_Stated problem_
Print the listing as it stands, omitting all images.

_Data shown_
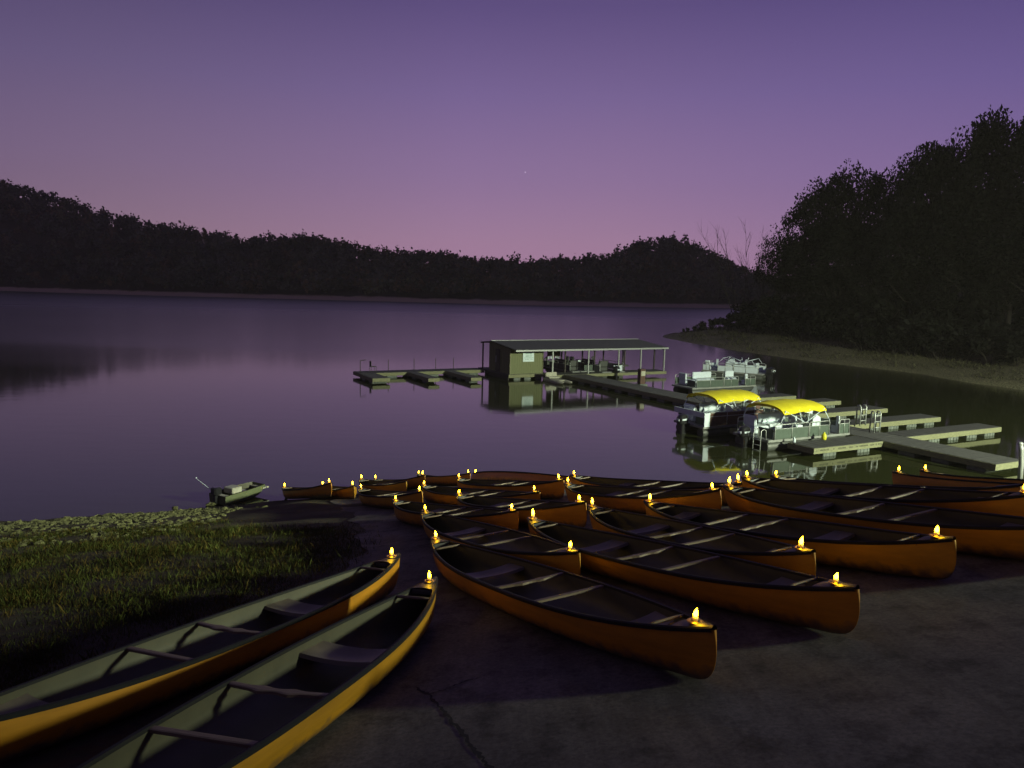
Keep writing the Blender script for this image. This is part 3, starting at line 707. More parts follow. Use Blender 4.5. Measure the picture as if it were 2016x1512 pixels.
mb = MB(); mb.box(-.26, 14.66, -1.50, -1.452, roof_z(-1.45)-.13, roof_z(-1.45)+.0); mb.box(-.26, 14.66, 4.902, 4.95, roof_z(4.9)-.12, roof_z(4.9)); mb.build('eaves_board', GALV, rf)
mb = MB(); mb.box(-.26, 14.66, 2.84, 2.96, 2.925, 2.965); mb.build('ridge_cap', GALV, rf)
for x in np.arange(3.2, 14.6, 1.85):
    mb = MB(); mb.box(x, x+.04, -1.35, 4.8, 2.30, 2.41); mb.build('rafter', DARKWOOD, bh)
for (u, v) in [(3.2, -1.25), (6.6, -1.25), (9.6, -1.25), (11.9, -1.25), (14.4, -1.25), (5.2, .1), (8.1, .1), (11.2, .1), (14.4, .1), (-.1, 4.75), (3.2, 4.75), (5.4, 4.75), (7.7, 4.75), (9.9, 4.75), (12.2, 4.75), (14.4, 4.75)]:
    mb = MB(); mb.box(u-.05, u+.05, v-.05, v+.05, .452, roof_z(v)-.06); mb.build('post', DARKWOOD if v > 0 else GALV, bh)
sg = thing('notice_sign', 'white notice sign with faint lines of green lettering on the boathouse wall', 'sign', uv(1.15, -.02, 1.42), TH)
mb = MB(); mb.box(0, 1.02, -.03, 0, 0, .88, bev=.01); mb.build('board', SIGNW, sg)
mb = MB()
for (z, x0, x1, h_) in ((.74, .12, .92, .05), (.60, .22, .78, .10), (.42, .24, .80, .09), (.29, .12, .92, .05), (.17, .22, .60, .06), (.17, .68, .92, .05)):
    x = x0
    while x < x1-.02:
        wl = random.uniform(.02, .035)
        mb.box(x, x+wl, -.034, -.0305, z, z+h_*random.uniform(.75, 1)); x += wl+.016
        if random.random() < .14: x += .04
mb.build('lettering', SIGNT, sg)

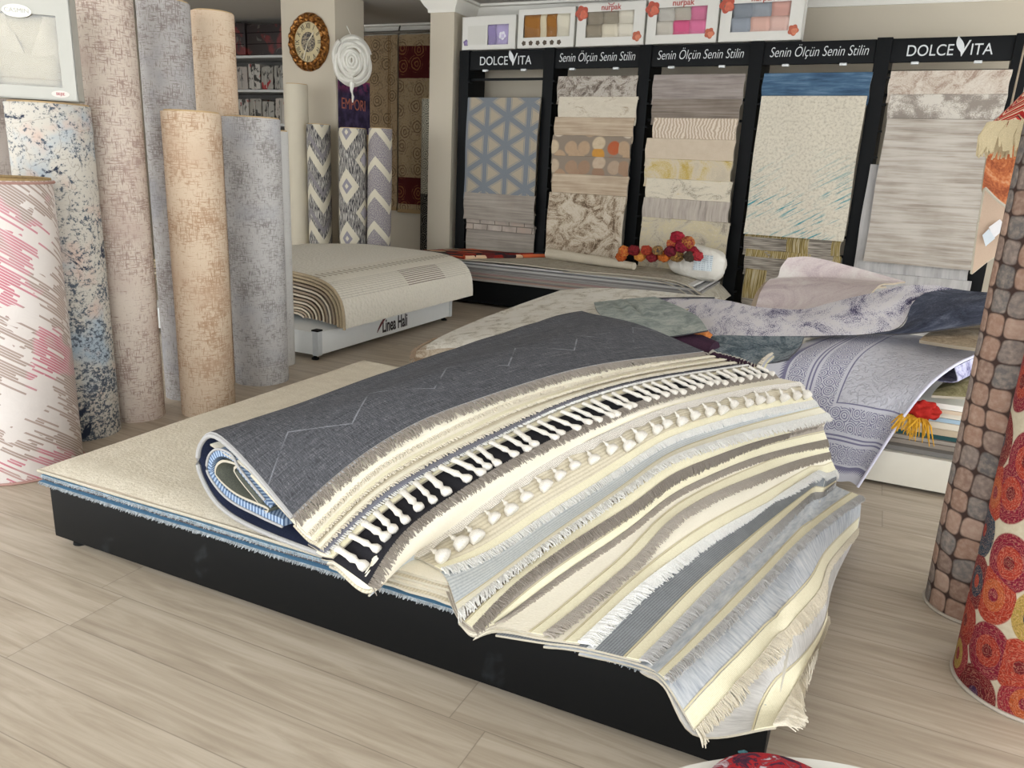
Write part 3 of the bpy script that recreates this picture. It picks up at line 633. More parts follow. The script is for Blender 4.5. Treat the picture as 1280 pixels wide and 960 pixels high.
# the dark rug folded over the bundle
def fold(name, label, inn, mat, edge, t0=0, t1=J, thick=.008, group=None, flap=1.0, back=.55, backmat=None):
    rows = [[] for _ in range(9)]
    for j in range(t0, t1):
        c, e, m_ = CREST[j], E0[j], MIDS[j]; ax = (e-c); ax.z = 0; ax.normalize(); zb = ZT+.011+inn; h = c.z-inn-zb
        e2 = c.lerp(e, flap)-V((0, 0, inn)) if flap < 1 else e-V((0, 0, inn)); m2 = c.lerp(e, .5*flap)+V((0, 0, .028-inn))
        cc = c-V((0, 0, inn))+ax*inn*.8
        lf = c+ax*(-.050+inn*1.0); 
        rows[0].append(e2); rows[1].append(m2); rows[2].append(c+ax*(.055+inn)+V((0, 0, -.002-inn))); rows[3].append(cc)
        rows[4].append(V((lf.x, lf.y, zb+h*.80))); rows[5].append(V((lf.x-ax.x*.006, lf.y-ax.y*.006, zb+h*.5)))
        g = c+ax*(.02+inn*1.1); rows[6].append(V((g.x, g.y, zb+h*.16))); g = c+ax*(.17+inn); rows[7].append(V((g.x, g.y, zb+.006))); g = c+ax*(back); rows[8].append(V((g.x, g.y, zb-.001)))
    P = loft(rows, 54, t1-t0)
    return grid_mesh(name, P, thick, ([backmat, edge, mat] if backmat else [mat, edge])), P
WBIND = plain('silver edge binding', '#a09e9c', .7, 0, .1, 200)
dark, DP = fold('folded_dark_rug', '', 0, m_denim(), WBIND, backmat=weave('navy underside', '#23263a', '#3d4560', 200)); tag(dark, 'dark slate blue rug folded over the bundle, with a thin broken zigzag line', 'rug')
tube('edge_binding', [DP[i][0]+V((0, -.002, -.004)) for i in range(0, 50)], .0075, WBIND, dark, 8)
tube('end_binding', [DP[0][j]+V((.002, 0, -.003)) for j in range(J)], .006, WBIND, dark, 8)
strands('fringe', edge_bases(DP), .036, FB, dark, .006, .0028, .3, .5, .1, seed=91, rows=2)
hb, HP = fold('folded_herringbone_rug', '', .040, m_herring(), m_herring(), flap=.74, back=.30, thick=.024); tag(hb, 'blue rug with herringbone back folded inside the dark slate rug', 'rug')
tube('edge_binding', [HP[i][0]+V((0, -.003, 0)) for i in range(2, 54)], .004, WBIND, hb, 8)
ib, IP = fold('folded_inner_rug', '', .070, weave('olive inner rug', '#4a4c45', '#77786c', 200), EDGE, flap=.6, back=.22); tag(ib, 'innermost folded rug inside the blue herringbone rug, pale edged', 'rug')
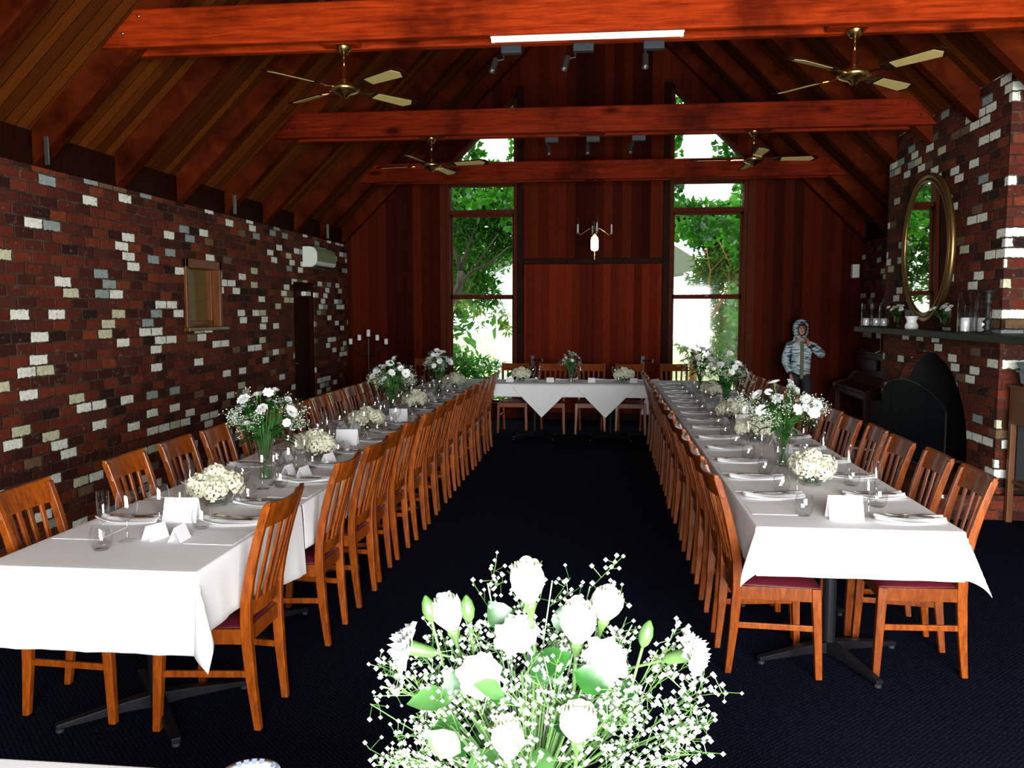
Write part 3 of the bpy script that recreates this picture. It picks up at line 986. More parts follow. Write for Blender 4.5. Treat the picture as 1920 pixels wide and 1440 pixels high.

_Written solution_
Keep writing the Blender script for this image. This is part 3, starting at line 707. More parts follow. Use Blender 4.5. Measure the picture as if it were 2016x1512 pixels.
mb = MB(); mb.box(-.26, 14.66, -1.50, -1.452, roof_z(-1.45)-.13, roof_z(-1.45)+.0); mb.box(-.26, 14.66, 4.902, 4.95, roof_z(4.9)-.12, roof_z(4.9)); mb.build('eaves_board', GALV, rf)
mb = MB(); mb.box(-.26, 14.66, 2.84, 2.96, 2.925, 2.965); mb.build('ridge_cap', GALV, rf)
for x in np.arange(3.2, 14.6, 1.85):
    mb = MB(); mb.box(x, x+.04, -1.35, 4.8, 2.30, 2.41); mb.build('rafter', DARKWOOD, bh)
for (u, v) in [(3.2, -1.25), (6.6, -1.25), (9.6, -1.25), (11.9, -1.25), (14.4, -1.25), (5.2, .1), (8.1, .1), (11.2, .1), (14.4, .1), (-.1, 4.75), (3.2, 4.75), (5.4, 4.75), (7.7, 4.75), (9.9, 4.75), (12.2, 4.75), (14.4, 4.75)]:
    mb = MB(); mb.box(u-.05, u+.05, v-.05, v+.05, .452, roof_z(v)-.06); mb.build('post', DARKWOOD if v > 0 else GALV, bh)
sg = thing('notice_sign', 'white notice sign with faint lines of green lettering on the boathouse wall', 'sign', uv(1.15, -.02, 1.42), TH)
mb = MB(); mb.box(0, 1.02, -.03, 0, 0, .88, bev=.01); mb.build('board', SIGNW, sg)
mb = MB()
for (z, x0, x1, h_) in ((.74, .12, .92, .05), (.60, .22, .78, .10), (.42, .24, .80, .09), (.29, .12, .92, .05), (.17, .22, .60, .06), (.17, .68, .92, .05)):
    x = x0
    while x < x1-.02:
        wl = random.uniform(.02, .035)
        mb.box(x, x+wl, -.034, -.0305, z, z+h_*random.uniform(.75, 1)); x += wl+.016
        if random.random() < .14: x += .04
mb.build('lettering', SIGNT, sg)

Write part 3 of the bpy script that recreates this picture. It picks up at line 633. More parts follow. The script is for Blender 4.5. Treat the picture as 1280 pixels wide and 960 pixels high.
# the dark rug folded over the bundle
def fold(name, label, inn, mat, edge, t0=0, t1=J, thick=.008, group=None, flap=1.0, back=.55, backmat=None):
    rows = [[] for _ in range(9)]
    for j in range(t0, t1):
        c, e, m_ = CREST[j], E0[j], MIDS[j]; ax = (e-c); ax.z = 0; ax.normalize(); zb = ZT+.011+inn; h = c.z-inn-zb
        e2 = c.lerp(e, flap)-V((0, 0, inn)) if flap < 1 else e-V((0, 0, inn)); m2 = c.lerp(e, .5*flap)+V((0, 0, .028-inn))
        cc = c-V((0, 0, inn))+ax*inn*.8
        lf = c+ax*(-.050+inn*1.0); 
        rows[0].append(e2); rows[1].append(m2); rows[2].append(c+ax*(.055+inn)+V((0, 0, -.002-inn))); rows[3].append(cc)
        rows[4].append(V((lf.x, lf.y, zb+h*.80))); rows[5].append(V((lf.x-ax.x*.006, lf.y-ax.y*.006, zb+h*.5)))
        g = c+ax*(.02+inn*1.1); rows[6].append(V((g.x, g.y, zb+h*.16))); g = c+ax*(.17+inn); rows[7].append(V((g.x, g.y, zb+.006))); g = c+ax*(back); rows[8].append(V((g.x, g.y, zb-.001)))
    P = loft(rows, 54, t1-t0)
    return grid_mesh(name, P, thick, ([backmat, edge, mat] if backmat else [mat, edge])), P
WBIND = plain('silver edge binding', '#a09e9c', .7, 0, .1, 200)
dark, DP = fold('folded_dark_rug', '', 0, m_denim(), WBIND, backmat=weave('navy underside', '#23263a', '#3d4560', 200)); tag(dark, 'dark slate blue rug folded over the bundle, with a thin broken zigzag line', 'rug')
tube('edge_binding', [DP[i][0]+V((0, -.002, -.004)) for i in range(0, 50)], .0075, WBIND, dark, 8)
tube('end_binding', [DP[0][j]+V((.002, 0, -.003)) for j in range(J)], .006, WBIND, dark, 8)
strands('fringe', edge_bases(DP), .036, FB, dark, .006, .0028, .3, .5, .1, seed=91, rows=2)
hb, HP = fold('folded_herringbone_rug', '', .040, m_herring(), m_herring(), flap=.74, back=.30, thick=.024); tag(hb, 'blue rug with herringbone back folded inside the dark slate rug', 'rug')
tube('edge_binding', [HP[i][0]+V((0, -.003, 0)) for i in range(2, 54)], .004, WBIND, hb, 8)
ib, IP = fold('folded_inner_rug', '', .070, weave('olive inner rug', '#4a4c45', '#77786c', 200), EDGE, flap=.6, back=.22); tag(ib, 'innermost folded rug inside the blue herringbone rug, pale edged', 'rug')
Write part 3 of the bpy script that recreates this picture. It picks up at line 986. More parts follow. Write for Blender 4.5. Treat the picture as 1920 pixels wide and 1440 pixels high.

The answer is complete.